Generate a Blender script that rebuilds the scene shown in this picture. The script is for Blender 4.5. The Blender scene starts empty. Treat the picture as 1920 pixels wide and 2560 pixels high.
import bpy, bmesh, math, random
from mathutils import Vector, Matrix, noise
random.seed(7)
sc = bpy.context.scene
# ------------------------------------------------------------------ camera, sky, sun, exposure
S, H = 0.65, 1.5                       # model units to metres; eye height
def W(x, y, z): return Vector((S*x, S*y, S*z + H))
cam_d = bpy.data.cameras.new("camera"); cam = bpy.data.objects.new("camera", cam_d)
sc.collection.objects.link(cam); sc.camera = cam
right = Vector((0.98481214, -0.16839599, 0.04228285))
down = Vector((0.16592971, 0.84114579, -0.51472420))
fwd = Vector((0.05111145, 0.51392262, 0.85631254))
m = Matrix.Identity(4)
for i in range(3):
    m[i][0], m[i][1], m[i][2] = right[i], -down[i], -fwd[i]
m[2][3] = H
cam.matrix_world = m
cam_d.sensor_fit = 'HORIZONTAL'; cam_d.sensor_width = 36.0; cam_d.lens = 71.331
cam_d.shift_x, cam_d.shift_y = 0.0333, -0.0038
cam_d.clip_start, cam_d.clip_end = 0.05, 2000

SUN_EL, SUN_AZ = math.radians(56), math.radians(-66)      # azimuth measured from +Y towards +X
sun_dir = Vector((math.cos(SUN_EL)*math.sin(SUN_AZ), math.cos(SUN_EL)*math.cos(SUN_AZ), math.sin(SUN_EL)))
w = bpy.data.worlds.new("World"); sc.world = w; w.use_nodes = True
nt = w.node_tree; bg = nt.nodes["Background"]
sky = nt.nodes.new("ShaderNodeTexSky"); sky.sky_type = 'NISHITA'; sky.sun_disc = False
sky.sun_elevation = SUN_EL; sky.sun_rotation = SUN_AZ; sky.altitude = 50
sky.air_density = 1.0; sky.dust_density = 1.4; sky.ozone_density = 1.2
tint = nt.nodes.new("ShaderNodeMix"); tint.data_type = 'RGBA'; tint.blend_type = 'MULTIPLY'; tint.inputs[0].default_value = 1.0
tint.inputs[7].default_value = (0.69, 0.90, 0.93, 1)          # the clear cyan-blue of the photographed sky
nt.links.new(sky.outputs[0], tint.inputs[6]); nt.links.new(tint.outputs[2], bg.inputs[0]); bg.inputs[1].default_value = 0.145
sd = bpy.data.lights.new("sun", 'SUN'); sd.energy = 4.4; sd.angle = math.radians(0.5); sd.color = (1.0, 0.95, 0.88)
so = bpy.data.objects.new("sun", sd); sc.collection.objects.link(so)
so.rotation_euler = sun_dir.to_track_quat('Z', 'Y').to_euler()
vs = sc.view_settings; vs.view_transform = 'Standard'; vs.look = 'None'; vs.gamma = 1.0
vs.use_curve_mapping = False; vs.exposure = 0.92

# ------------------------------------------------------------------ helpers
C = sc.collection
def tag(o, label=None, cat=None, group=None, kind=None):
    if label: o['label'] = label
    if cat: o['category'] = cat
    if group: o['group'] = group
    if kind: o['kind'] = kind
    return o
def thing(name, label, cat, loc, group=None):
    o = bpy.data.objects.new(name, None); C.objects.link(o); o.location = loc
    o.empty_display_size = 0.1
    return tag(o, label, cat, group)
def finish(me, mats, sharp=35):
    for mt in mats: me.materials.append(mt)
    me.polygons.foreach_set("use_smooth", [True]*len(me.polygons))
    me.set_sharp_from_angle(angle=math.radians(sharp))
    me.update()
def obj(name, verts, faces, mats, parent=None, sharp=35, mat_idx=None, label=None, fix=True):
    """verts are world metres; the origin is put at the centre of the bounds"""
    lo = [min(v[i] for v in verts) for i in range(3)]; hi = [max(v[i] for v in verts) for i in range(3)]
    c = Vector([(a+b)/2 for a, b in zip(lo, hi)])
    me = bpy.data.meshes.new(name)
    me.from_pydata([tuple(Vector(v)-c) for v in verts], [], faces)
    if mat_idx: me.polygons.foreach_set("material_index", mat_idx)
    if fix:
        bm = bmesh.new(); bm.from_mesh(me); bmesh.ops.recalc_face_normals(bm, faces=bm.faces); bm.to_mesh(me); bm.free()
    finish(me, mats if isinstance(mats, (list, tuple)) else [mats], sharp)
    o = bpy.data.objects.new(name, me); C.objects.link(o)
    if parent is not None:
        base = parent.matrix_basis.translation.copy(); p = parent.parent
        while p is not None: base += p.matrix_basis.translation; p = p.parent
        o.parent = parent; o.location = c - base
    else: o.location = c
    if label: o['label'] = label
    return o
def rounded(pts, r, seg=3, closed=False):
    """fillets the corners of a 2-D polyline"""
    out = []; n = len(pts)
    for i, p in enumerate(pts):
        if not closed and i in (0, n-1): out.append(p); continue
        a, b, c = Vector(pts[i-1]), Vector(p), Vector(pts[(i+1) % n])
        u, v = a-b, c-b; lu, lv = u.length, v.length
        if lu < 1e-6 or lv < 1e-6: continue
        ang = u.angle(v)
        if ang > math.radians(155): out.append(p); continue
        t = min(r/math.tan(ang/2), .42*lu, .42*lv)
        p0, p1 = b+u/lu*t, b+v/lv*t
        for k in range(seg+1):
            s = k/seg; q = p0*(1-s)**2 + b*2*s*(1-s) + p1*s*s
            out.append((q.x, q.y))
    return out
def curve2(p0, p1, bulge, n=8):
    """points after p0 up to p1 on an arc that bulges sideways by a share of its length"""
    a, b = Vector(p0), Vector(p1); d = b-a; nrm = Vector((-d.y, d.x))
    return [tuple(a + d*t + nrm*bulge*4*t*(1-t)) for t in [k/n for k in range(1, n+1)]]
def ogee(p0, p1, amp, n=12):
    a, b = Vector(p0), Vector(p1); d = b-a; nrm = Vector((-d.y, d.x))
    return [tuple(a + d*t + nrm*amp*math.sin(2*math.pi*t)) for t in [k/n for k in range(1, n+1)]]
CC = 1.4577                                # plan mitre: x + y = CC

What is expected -
Quote the listing word for word from its first line through the line in which "cam_d.clip_start, cam_d.clip_end = 0.05, 2000" appears.

Completed exercise -
Generate a Blender script that rebuilds the scene shown in this picture. The script is for Blender 4.5. The Blender scene starts empty. Treat the picture as 1920 pixels wide and 2560 pixels high.
import bpy, bmesh, math, random
from mathutils import Vector, Matrix, noise
random.seed(7)
sc = bpy.context.scene
# ------------------------------------------------------------------ camera, sky, sun, exposure
S, H = 0.65, 1.5                       # model units to metres; eye height
def W(x, y, z): return Vector((S*x, S*y, S*z + H))
cam_d = bpy.data.cameras.new("camera"); cam = bpy.data.objects.new("camera", cam_d)
sc.collection.objects.link(cam); sc.camera = cam
right = Vector((0.98481214, -0.16839599, 0.04228285))
down = Vector((0.16592971, 0.84114579, -0.51472420))
fwd = Vector((0.05111145, 0.51392262, 0.85631254))
m = Matrix.Identity(4)
for i in range(3):
    m[i][0], m[i][1], m[i][2] = right[i], -down[i], -fwd[i]
m[2][3] = H
cam.matrix_world = m
cam_d.sensor_fit = 'HORIZONTAL'; cam_d.sensor_width = 36.0; cam_d.lens = 71.331
cam_d.shift_x, cam_d.shift_y = 0.0333, -0.0038
cam_d.clip_start, cam_d.clip_end = 0.05, 2000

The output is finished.